Beloved circular logic would reason that I should read this because it’s in the Bible, and that if it’s in the Bible, it must be important. But what does this have to do with reality? The quantity of ornamental knobs and bowls being placed on a lampstand doesn’t help me with optimizing search engine results for this blog; knowing the appropriate colors to weave into the screen door for the tabernacle is irrelevant for determining appropriate finger positioning for modes on guitar.

But 2 Timothy 3:16-17 is pretty clear that ALL Scripture is inspired — a striking observation by Paul before anything was “officially” organized as the Bible. So, we need to take a harder look at this stuff before it’s completely forgettable. Here are some ways to approach territories like this one in the Bible:

Always put Jesus in the equation.  Jesus is the epicenter of the whole thing, so we must always do this. For example, in the context of Jesus’ sacrifice, the mercy seat makes a lot more sense — everything from the gold being cast to the cherubim posted on top of it, face to face. The gold?  Pure, like the unblemished sacrifice of Jesus Himself. The angels?  Their witness of Christ’s death and their appearance at the tomb.

It comes back later. Reading through other portions of the Bible brings remembrance to these scriptures, adding to their significance.  Don’t skip it just because it’s long or contains no immediate application. It’s kind of like a slow cooker — gotta let it sit, baby.

Look up specific items. O Wikipedia, how I adore thee.  Someone has already done homework on pretty much everything in the Bible, and it’s all available online.  For example, why is acacia wood being used for the ark of the covenant?  Acacia has a fragrant scent, which is symbolic of a heavenly aroma to the Lord, but also has a uniquely pest-resistant composition for preservation and is renowned for sturdiness, symbolizing longevity and integrity.  Hmm.

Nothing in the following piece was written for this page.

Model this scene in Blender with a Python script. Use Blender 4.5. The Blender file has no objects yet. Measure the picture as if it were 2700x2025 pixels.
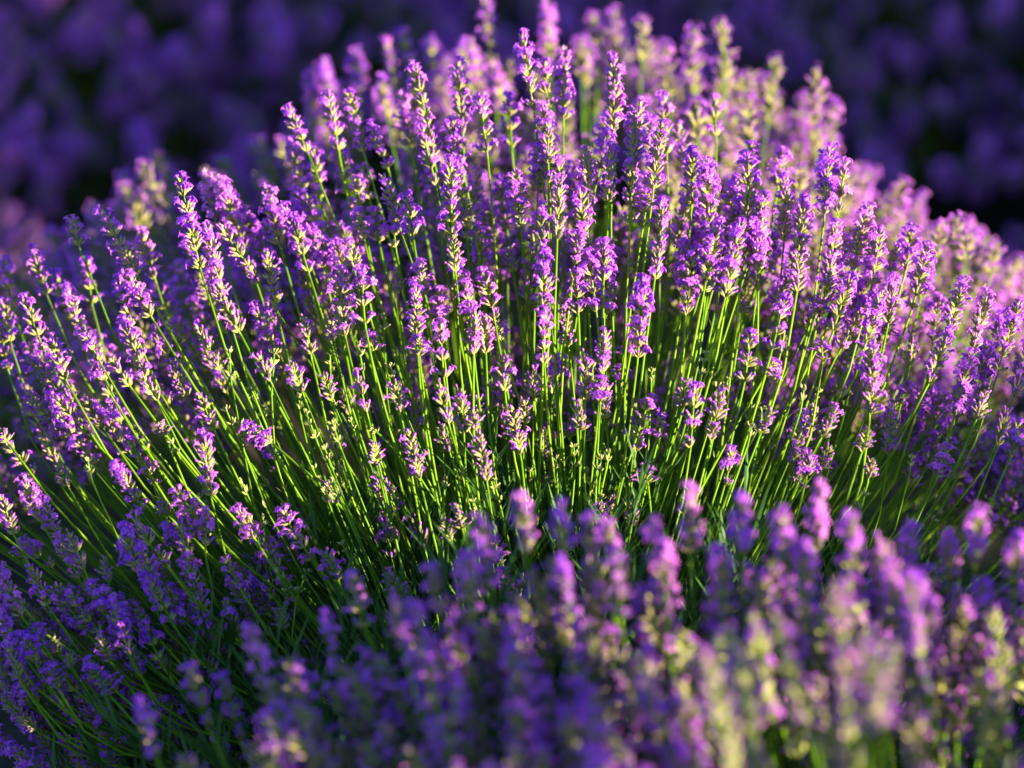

So, next time you blow through the genealogy between Seth and Noah, or the endless judgments on ancient civilizations as described in chunky books like Jeremiah or Ezekiel, stop being selfish about it and slow down.  The spiritual answer that you’ve probably heard would be, “Ask God to reveal to you what this means.” That works too, because there might be something in particular that smacks you in the face, but we should approach the Bible like smart people. Check out everything.  It’s worth your time.